Available data:
******************************

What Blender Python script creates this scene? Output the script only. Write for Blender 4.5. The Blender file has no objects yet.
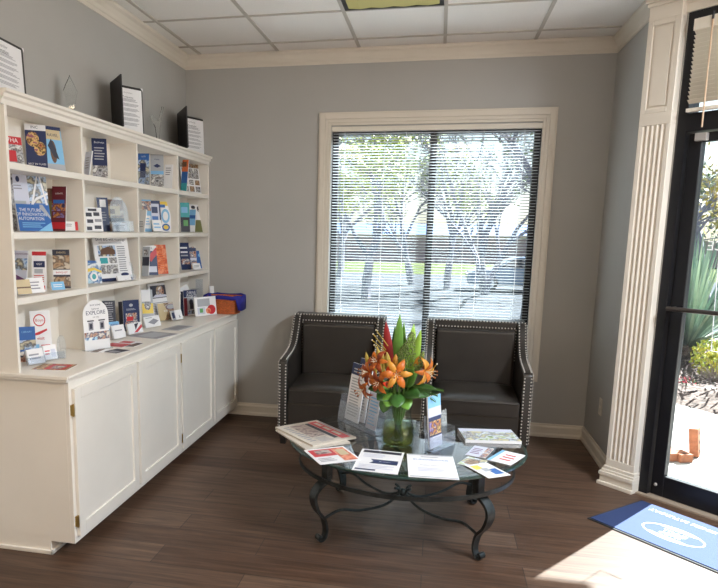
import bpy, bmesh, math, random
from mathutils import Vector as V, Matrix as M4
PI = math.pi
S = bpy.context.scene
COL = S.collection
rnd = random.Random(7)

# ------------------------------------------------------------------ camera
CP = V((1.9897, -5.1615, 1.5060)); YAW, PIT, ROL, F = 0.2142, -0.1697, 0.0137, 664.84
U0, V0 = -68.49, 51.23
FW = V((-math.sin(YAW)*math.cos(PIT), math.cos(YAW)*math.cos(PIT), math.sin(PIT)))
_r = FW.cross(V((0, 0, 1))).normalized(); _u = _r.cross(FW)
RT = math.cos(ROL)*_r + math.sin(ROL)*_u
UP = -math.sin(ROL)*_r + math.cos(ROL)*_u
cam = bpy.data.objects.new('camera', bpy.data.cameras.new('camera')); COL.objects.link(cam)
cam.matrix_world = M4(((RT.x, UP.x, -FW.x, CP.x), (RT.y, UP.y, -FW.y, CP.y), (RT.z, UP.z, -FW.z, CP.z), (0, 0, 0, 1)))
cam.data.sensor_fit = 'HORIZONTAL'; cam.data.sensor_width = 36
cam.data.lens = F/718*36; cam.data.shift_x = -U0/718; cam.data.shift_y = V0/718
cam.data.clip_start = 0.05; cam.data.clip_end = 300
S.camera = cam
def ray(u, v): return FW + RT*((u-359-U0)/F) - UP*((v-294-V0)/F)
def on(axis, val, u, v):
    d = ray(u, v); return CP + d*((val-CP[axis])/d[axis])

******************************

Goal of the exercise:
Make an exact copy of the data, leaving its pictures out.

Expected output:
What Blender Python script creates this scene? Output the script only. Write for Blender 4.5. The Blender file has no objects yet.
import bpy, bmesh, math, random
from mathutils import Vector as V, Matrix as M4
PI = math.pi
S = bpy.context.scene
COL = S.collection
rnd = random.Random(7)

# ------------------------------------------------------------------ camera
CP = V((1.9897, -5.1615, 1.5060)); YAW, PIT, ROL, F = 0.2142, -0.1697, 0.0137, 664.84
U0, V0 = -68.49, 51.23
FW = V((-math.sin(YAW)*math.cos(PIT), math.cos(YAW)*math.cos(PIT), math.sin(PIT)))
_r = FW.cross(V((0, 0, 1))).normalized(); _u = _r.cross(FW)
RT = math.cos(ROL)*_r + math.sin(ROL)*_u
UP = -math.sin(ROL)*_r + math.cos(ROL)*_u
cam = bpy.data.objects.new('camera', bpy.data.cameras.new('camera')); COL.objects.link(cam)
cam.matrix_world = M4(((RT.x, UP.x, -FW.x, CP.x), (RT.y, UP.y, -FW.y, CP.y), (RT.z, UP.z, -FW.z, CP.z), (0, 0, 0, 1)))
cam.data.sensor_fit = 'HORIZONTAL'; cam.data.sensor_width = 36
cam.data.lens = F/718*36; cam.data.shift_x = -U0/718; cam.data.shift_y = V0/718
cam.data.clip_start = 0.05; cam.data.clip_end = 300
S.camera = cam
def ray(u, v): return FW + RT*((u-359-U0)/F) - UP*((v-294-V0)/F)
def on(axis, val, u, v):
    d = ray(u, v); return CP + d*((val-CP[axis])/d[axis])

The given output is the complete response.